WHAT YOU WILL DO
Transcribe the full listing below exactly.

SOURCE MATERIAL
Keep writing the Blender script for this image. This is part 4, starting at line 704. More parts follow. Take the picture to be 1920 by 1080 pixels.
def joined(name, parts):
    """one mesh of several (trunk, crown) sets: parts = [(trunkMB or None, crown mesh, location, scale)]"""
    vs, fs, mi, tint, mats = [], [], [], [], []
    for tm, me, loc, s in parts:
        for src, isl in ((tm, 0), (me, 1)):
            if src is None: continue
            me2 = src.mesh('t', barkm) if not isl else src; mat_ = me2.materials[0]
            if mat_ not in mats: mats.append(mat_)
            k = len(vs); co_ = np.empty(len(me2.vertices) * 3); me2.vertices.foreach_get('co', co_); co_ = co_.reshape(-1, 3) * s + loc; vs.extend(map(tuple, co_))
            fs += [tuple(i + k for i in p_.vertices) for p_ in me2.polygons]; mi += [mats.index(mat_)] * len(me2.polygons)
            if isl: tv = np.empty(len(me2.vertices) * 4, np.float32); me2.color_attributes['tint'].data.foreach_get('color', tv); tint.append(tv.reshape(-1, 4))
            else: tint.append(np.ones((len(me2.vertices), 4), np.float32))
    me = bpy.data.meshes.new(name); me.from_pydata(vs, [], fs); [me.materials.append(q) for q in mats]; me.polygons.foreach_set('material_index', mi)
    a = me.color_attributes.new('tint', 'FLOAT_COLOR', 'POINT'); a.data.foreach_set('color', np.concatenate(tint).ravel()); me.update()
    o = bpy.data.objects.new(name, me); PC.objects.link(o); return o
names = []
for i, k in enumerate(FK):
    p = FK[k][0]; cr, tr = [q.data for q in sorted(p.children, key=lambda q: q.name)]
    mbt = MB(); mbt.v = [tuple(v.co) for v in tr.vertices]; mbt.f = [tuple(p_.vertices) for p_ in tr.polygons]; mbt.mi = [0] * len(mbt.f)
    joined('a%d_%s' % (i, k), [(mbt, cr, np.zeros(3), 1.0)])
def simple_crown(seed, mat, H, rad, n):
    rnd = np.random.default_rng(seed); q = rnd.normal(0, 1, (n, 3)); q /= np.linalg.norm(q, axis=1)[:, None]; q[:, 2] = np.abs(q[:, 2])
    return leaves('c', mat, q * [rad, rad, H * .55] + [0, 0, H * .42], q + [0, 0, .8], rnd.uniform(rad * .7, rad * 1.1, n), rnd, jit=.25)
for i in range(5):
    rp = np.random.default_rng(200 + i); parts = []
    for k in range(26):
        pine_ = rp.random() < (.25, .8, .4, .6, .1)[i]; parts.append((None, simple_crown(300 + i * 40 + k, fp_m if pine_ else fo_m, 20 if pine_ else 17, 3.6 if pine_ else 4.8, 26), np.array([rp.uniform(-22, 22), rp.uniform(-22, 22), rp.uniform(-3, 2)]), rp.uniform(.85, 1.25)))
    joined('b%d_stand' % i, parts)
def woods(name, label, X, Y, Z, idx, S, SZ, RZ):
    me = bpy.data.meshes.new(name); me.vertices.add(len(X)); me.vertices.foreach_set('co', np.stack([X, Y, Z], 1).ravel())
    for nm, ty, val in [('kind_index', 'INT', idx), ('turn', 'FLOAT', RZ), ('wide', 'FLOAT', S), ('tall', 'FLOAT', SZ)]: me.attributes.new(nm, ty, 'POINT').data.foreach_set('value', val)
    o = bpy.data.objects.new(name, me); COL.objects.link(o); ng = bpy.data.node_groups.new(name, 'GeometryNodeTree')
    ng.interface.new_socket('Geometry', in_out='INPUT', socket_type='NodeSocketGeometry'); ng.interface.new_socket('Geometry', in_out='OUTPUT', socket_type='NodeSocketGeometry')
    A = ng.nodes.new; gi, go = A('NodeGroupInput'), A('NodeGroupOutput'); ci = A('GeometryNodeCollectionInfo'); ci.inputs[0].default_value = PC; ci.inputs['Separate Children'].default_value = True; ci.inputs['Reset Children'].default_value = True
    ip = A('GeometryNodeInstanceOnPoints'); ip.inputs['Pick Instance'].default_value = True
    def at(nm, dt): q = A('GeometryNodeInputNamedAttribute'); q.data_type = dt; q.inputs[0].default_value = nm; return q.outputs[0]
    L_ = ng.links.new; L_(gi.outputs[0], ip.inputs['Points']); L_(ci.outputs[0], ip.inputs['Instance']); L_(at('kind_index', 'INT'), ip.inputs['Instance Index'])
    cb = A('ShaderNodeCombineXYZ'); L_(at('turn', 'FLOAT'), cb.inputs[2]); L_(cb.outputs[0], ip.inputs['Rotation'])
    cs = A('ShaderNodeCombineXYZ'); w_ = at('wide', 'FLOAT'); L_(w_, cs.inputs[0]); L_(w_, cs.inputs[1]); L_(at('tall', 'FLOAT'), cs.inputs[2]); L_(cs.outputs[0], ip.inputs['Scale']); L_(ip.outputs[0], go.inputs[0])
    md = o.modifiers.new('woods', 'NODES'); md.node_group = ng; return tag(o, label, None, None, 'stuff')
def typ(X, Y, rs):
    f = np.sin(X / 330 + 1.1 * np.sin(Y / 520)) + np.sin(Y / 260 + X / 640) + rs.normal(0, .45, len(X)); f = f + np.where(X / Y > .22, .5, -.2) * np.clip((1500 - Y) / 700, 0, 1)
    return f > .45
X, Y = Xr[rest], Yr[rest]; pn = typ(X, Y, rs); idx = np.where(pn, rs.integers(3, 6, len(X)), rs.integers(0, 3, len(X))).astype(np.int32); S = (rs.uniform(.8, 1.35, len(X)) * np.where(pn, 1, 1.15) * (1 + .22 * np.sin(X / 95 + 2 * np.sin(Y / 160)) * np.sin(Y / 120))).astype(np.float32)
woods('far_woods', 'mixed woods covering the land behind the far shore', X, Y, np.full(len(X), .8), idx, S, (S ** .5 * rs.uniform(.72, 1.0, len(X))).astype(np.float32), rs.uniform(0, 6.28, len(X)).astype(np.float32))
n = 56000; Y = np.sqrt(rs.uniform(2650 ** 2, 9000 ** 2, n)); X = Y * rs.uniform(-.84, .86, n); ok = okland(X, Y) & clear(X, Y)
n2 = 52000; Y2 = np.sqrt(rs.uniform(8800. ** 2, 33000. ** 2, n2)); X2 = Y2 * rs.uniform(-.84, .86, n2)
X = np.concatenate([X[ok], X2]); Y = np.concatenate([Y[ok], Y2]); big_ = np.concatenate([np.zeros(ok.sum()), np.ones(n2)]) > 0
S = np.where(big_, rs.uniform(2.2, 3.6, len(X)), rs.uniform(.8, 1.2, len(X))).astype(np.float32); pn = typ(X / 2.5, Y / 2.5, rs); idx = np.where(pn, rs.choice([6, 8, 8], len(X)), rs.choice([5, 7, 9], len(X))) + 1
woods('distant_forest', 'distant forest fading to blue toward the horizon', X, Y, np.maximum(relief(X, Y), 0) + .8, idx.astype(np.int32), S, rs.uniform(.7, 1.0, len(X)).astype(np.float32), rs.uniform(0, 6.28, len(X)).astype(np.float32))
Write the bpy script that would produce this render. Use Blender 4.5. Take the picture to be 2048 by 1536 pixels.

RESPONSE FOR THIS EXERCISE
Keep writing the Blender script for this image. This is part 4, starting at line 704. More parts follow. Take the picture to be 1920 by 1080 pixels.
def joined(name, parts):
    """one mesh of several (trunk, crown) sets: parts = [(trunkMB or None, crown mesh, location, scale)]"""
    vs, fs, mi, tint, mats = [], [], [], [], []
    for tm, me, loc, s in parts:
        for src, isl in ((tm, 0), (me, 1)):
            if src is None: continue
            me2 = src.mesh('t', barkm) if not isl else src; mat_ = me2.materials[0]
            if mat_ not in mats: mats.append(mat_)
            k = len(vs); co_ = np.empty(len(me2.vertices) * 3); me2.vertices.foreach_get('co', co_); co_ = co_.reshape(-1, 3) * s + loc; vs.extend(map(tuple, co_))
            fs += [tuple(i + k for i in p_.vertices) for p_ in me2.polygons]; mi += [mats.index(mat_)] * len(me2.polygons)
            if isl: tv = np.empty(len(me2.vertices) * 4, np.float32); me2.color_attributes['tint'].data.foreach_get('color', tv); tint.append(tv.reshape(-1, 4))
            else: tint.append(np.ones((len(me2.vertices), 4), np.float32))
    me = bpy.data.meshes.new(name); me.from_pydata(vs, [], fs); [me.materials.append(q) for q in mats]; me.polygons.foreach_set('material_index', mi)
    a = me.color_attributes.new('tint', 'FLOAT_COLOR', 'POINT'); a.data.foreach_set('color', np.concatenate(tint).ravel()); me.update()
    o = bpy.data.objects.new(name, me); PC.objects.link(o); return o
names = []
for i, k in enumerate(FK):
    p = FK[k][0]; cr, tr = [q.data for q in sorted(p.children, key=lambda q: q.name)]
    mbt = MB(); mbt.v = [tuple(v.co) for v in tr.vertices]; mbt.f = [tuple(p_.vertices) for p_ in tr.polygons]; mbt.mi = [0] * len(mbt.f)
    joined('a%d_%s' % (i, k), [(mbt, cr, np.zeros(3), 1.0)])
def simple_crown(seed, mat, H, rad, n):
    rnd = np.random.default_rng(seed); q = rnd.normal(0, 1, (n, 3)); q /= np.linalg.norm(q, axis=1)[:, None]; q[:, 2] = np.abs(q[:, 2])
    return leaves('c', mat, q * [rad, rad, H * .55] + [0, 0, H * .42], q + [0, 0, .8], rnd.uniform(rad * .7, rad * 1.1, n), rnd, jit=.25)
for i in range(5):
    rp = np.random.default_rng(200 + i); parts = []
    for k in range(26):
        pine_ = rp.random() < (.25, .8, .4, .6, .1)[i]; parts.append((None, simple_crown(300 + i * 40 + k, fp_m if pine_ else fo_m, 20 if pine_ else 17, 3.6 if pine_ else 4.8, 26), np.array([rp.uniform(-22, 22), rp.uniform(-22, 22), rp.uniform(-3, 2)]), rp.uniform(.85, 1.25)))
    joined('b%d_stand' % i, parts)
def woods(name, label, X, Y, Z, idx, S, SZ, RZ):
    me = bpy.data.meshes.new(name); me.vertices.add(len(X)); me.vertices.foreach_set('co', np.stack([X, Y, Z], 1).ravel())
    for nm, ty, val in [('kind_index', 'INT', idx), ('turn', 'FLOAT', RZ), ('wide', 'FLOAT', S), ('tall', 'FLOAT', SZ)]: me.attributes.new(nm, ty, 'POINT').data.foreach_set('value', val)
    o = bpy.data.objects.new(name, me); COL.objects.link(o); ng = bpy.data.node_groups.new(name, 'GeometryNodeTree')
    ng.interface.new_socket('Geometry', in_out='INPUT', socket_type='NodeSocketGeometry'); ng.interface.new_socket('Geometry', in_out='OUTPUT', socket_type='NodeSocketGeometry')
    A = ng.nodes.new; gi, go = A('NodeGroupInput'), A('NodeGroupOutput'); ci = A('GeometryNodeCollectionInfo'); ci.inputs[0].default_value = PC; ci.inputs['Separate Children'].default_value = True; ci.inputs['Reset Children'].default_value = True
    ip = A('GeometryNodeInstanceOnPoints'); ip.inputs['Pick Instance'].default_value = True
    def at(nm, dt): q = A('GeometryNodeInputNamedAttribute'); q.data_type = dt; q.inputs[0].default_value = nm; return q.outputs[0]
    L_ = ng.links.new; L_(gi.outputs[0], ip.inputs['Points']); L_(ci.outputs[0], ip.inputs['Instance']); L_(at('kind_index', 'INT'), ip.inputs['Instance Index'])
    cb = A('ShaderNodeCombineXYZ'); L_(at('turn', 'FLOAT'), cb.inputs[2]); L_(cb.outputs[0], ip.inputs['Rotation'])
    cs = A('ShaderNodeCombineXYZ'); w_ = at('wide', 'FLOAT'); L_(w_, cs.inputs[0]); L_(w_, cs.inputs[1]); L_(at('tall', 'FLOAT'), cs.inputs[2]); L_(cs.outputs[0], ip.inputs['Scale']); L_(ip.outputs[0], go.inputs[0])
    md = o.modifiers.new('woods', 'NODES'); md.node_group = ng; return tag(o, label, None, None, 'stuff')
def typ(X, Y, rs):
    f = np.sin(X / 330 + 1.1 * np.sin(Y / 520)) + np.sin(Y / 260 + X / 640) + rs.normal(0, .45, len(X)); f = f + np.where(X / Y > .22, .5, -.2) * np.clip((1500 - Y) / 700, 0, 1)
    return f > .45
X, Y = Xr[rest], Yr[rest]; pn = typ(X, Y, rs); idx = np.where(pn, rs.integers(3, 6, len(X)), rs.integers(0, 3, len(X))).astype(np.int32); S = (rs.uniform(.8, 1.35, len(X)) * np.where(pn, 1, 1.15) * (1 + .22 * np.sin(X / 95 + 2 * np.sin(Y / 160)) * np.sin(Y / 120))).astype(np.float32)
woods('far_woods', 'mixed woods covering the land behind the far shore', X, Y, np.full(len(X), .8), idx, S, (S ** .5 * rs.uniform(.72, 1.0, len(X))).astype(np.float32), rs.uniform(0, 6.28, len(X)).astype(np.float32))
n = 56000; Y = np.sqrt(rs.uniform(2650 ** 2, 9000 ** 2, n)); X = Y * rs.uniform(-.84, .86, n); ok = okland(X, Y) & clear(X, Y)
n2 = 52000; Y2 = np.sqrt(rs.uniform(8800. ** 2, 33000. ** 2, n2)); X2 = Y2 * rs.uniform(-.84, .86, n2)
X = np.concatenate([X[ok], X2]); Y = np.concatenate([Y[ok], Y2]); big_ = np.concatenate([np.zeros(ok.sum()), np.ones(n2)]) > 0
S = np.where(big_, rs.uniform(2.2, 3.6, len(X)), rs.uniform(.8, 1.2, len(X))).astype(np.float32); pn = typ(X / 2.5, Y / 2.5, rs); idx = np.where(pn, rs.choice([6, 8, 8], len(X)), rs.choice([5, 7, 9], len(X))) + 1
woods('distant_forest', 'distant forest fading to blue toward the horizon', X, Y, np.maximum(relief(X, Y), 0) + .8, idx.astype(np.int32), S, rs.uniform(.7, 1.0, len(X)).astype(np.float32), rs.uniform(0, 6.28, len(X)).astype(np.float32))
Write the bpy script that would produce this render. Use Blender 4.5. Take the picture to be 2048 by 1536 pixels.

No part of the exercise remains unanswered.